Bachelder Wismer-Foxcroft Vineyard Chardonnay 2015 ($45, previously reviewed and retasted, 92 points) — The Wismer-Foxcroft Chards have a pretty consistent profile. It’s a late bloomer out of the gate with a taut profile on both the nose and palate. Hang on though, because it will develop into something wonderful. The ’15 shows the beauty of the vineyard if you give it time — apple skin, salinity, pear and subtle spice notes on the nose. On the palate it is more revealing with quince flavours, vanilla cream, river-rock minerality, lovely integration, length and finesse on the finish. Buy and hold 3+ years.

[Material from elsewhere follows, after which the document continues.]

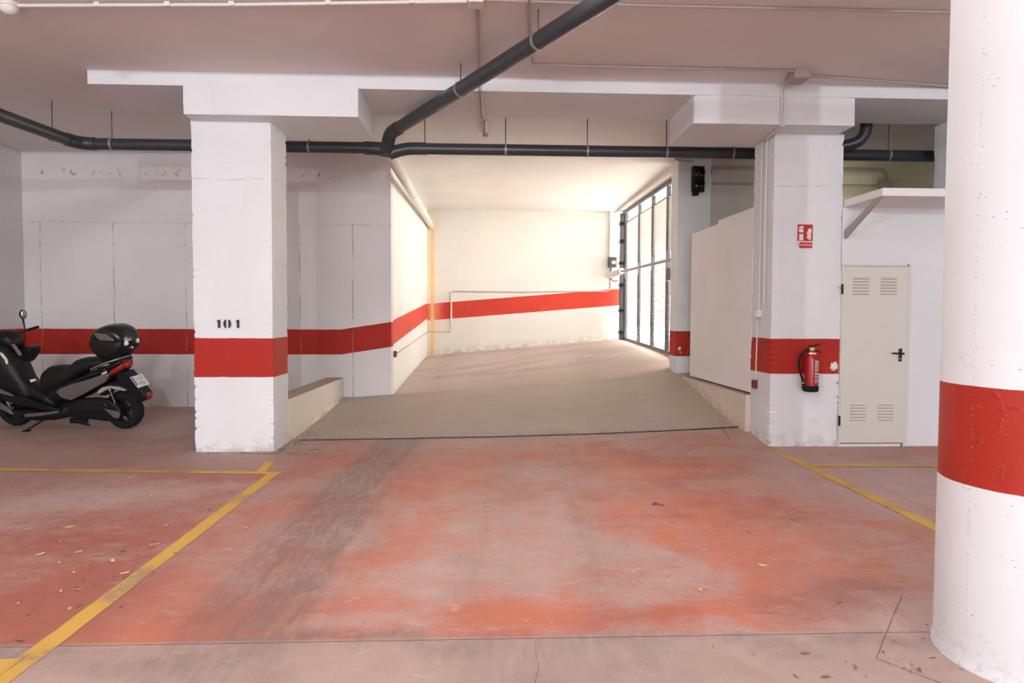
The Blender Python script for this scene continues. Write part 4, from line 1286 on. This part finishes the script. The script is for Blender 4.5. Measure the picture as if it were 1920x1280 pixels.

Bachelder Wismer-Wingfield 2015 Chardonnay ($47, previously reviewed and retasted, 94 points) — The 2013 vintage of this Chardonnay from the Wingfield Block in the giant-sized Wismer Vineyard on the Twenty Mile Bench was Wines In Niagara’s Most Thrilling White Wine of 2017 (the Bachelder 2014 Lowrey Pinot Noir shared the top Red Wine of Year with the four other Pinots made from Lowrey fruit in that vintage, as well). So, there’s something about this wine that consistently rises to the top in my notes. It is subtle to begin, with flinty, saline minerality starting the attack on the nose. The apple and pear begin to emerge with citrus in behind. It is tight and fresh with fine oak spice that slowly emerges. It is such a pretty wine, a seductive wine on the palate with soft orchard fruits, a touch of acacia honey, fresh lemon, layers of flint, pebbly/river rock minerality and such beautifully integrated oak spice that never gets in the way of the fruit. It is layered and textured and dances delicately on the tongue and leads to a long, long finish. Simply gorgeous wine once again.